Popular merengue singer knocked out, attacked with machetes in New York City



NEW YORK — A group of teens beat a well-known merengue singer in the Washington Heights neighborhood of Manhattan Saturday night, knocking him out and leaving him with knife wounds.

Javier Gutierrez, a 43-year-old merengue artist from New Jersey who goes by Mala Fe, was in a van at 180th Street and Audubon Avenue on his way to meet with other musicians. A group of teens in the street refused to move and one of them broke the vehicle's rear window, according to Gutierrez' Instagram account.

When he asked them to let him pass, Gutierrez said the teen told him to get out of the car, saying that he wanted to fight him. "I said 'No, I don't want to fight you, you look like my son,'" Gutierrez told WPIX.

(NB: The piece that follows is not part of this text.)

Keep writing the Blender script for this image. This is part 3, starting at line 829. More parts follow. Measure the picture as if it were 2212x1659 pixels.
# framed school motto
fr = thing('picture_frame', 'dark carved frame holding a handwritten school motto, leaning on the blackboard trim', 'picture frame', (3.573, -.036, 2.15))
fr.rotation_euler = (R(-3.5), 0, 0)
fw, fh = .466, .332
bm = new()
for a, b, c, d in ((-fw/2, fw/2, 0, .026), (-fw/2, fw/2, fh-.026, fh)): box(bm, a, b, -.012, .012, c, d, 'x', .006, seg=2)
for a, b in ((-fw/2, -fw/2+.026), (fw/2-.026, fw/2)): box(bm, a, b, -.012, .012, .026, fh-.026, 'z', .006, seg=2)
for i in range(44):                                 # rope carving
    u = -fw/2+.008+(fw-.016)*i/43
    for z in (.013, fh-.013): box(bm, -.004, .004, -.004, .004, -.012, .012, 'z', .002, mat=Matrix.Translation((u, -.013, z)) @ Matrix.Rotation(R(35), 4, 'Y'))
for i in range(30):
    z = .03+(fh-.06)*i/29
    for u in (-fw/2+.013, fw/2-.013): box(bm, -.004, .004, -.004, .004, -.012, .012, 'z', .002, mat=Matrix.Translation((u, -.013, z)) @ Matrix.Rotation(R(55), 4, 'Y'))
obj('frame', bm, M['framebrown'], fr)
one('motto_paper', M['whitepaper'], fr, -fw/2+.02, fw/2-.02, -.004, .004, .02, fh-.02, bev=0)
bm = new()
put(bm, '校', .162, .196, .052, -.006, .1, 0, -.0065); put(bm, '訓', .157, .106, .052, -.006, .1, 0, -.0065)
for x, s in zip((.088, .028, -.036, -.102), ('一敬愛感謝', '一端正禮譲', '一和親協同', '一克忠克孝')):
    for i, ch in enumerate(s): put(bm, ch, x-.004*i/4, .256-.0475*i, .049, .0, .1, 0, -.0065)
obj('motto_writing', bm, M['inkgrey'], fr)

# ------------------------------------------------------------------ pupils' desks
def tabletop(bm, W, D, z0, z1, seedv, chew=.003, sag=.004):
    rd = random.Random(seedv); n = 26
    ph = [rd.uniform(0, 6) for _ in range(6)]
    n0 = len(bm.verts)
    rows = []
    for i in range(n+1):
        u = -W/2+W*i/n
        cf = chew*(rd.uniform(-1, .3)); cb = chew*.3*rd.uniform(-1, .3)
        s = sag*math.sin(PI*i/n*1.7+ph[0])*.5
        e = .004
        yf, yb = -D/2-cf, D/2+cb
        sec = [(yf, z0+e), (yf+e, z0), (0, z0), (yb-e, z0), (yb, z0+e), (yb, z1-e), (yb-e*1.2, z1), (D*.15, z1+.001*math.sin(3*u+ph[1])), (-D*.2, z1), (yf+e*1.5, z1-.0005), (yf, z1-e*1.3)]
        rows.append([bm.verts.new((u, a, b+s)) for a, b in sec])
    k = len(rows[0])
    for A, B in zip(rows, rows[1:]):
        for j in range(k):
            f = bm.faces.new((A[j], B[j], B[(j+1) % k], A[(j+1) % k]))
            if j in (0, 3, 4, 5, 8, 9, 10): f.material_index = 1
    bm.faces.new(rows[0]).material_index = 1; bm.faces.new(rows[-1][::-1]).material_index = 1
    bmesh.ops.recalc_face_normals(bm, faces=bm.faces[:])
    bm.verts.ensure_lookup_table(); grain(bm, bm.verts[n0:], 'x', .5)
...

Then, someone broke a window of Gutierrez's white Mercedes, and when Gutierrez got out of the van to inspect the damage, he says they attacked him. "They throw the first bottle, they knocked me out," Gutierrez said. "I go to the floor, they start punching me, cutting me with a knife."

An emotional Gutierrez told WPIX he remembered asking the teens, "Are you guys going to kill me?"

The teens beat him and the van driver was also attacked, police said. Gutierrez is now at home recovering.

"I try to be a nice person with everybody, I don't have any enemies," Gutierrez said.

Gutierrez's assailants used machetes in the attack, said Councilman Ydanis Rodriguez, who referred to the teens as "young gang members."

Police arrested a teen on Sunday. His name was not immediately available.

"The impact of violence is costly and our families can't live in fear," Rodriguez said. "The City and all communities must come together to reduce this senseless violence and do more for our teenagers to prevent them to join those cruel gangs."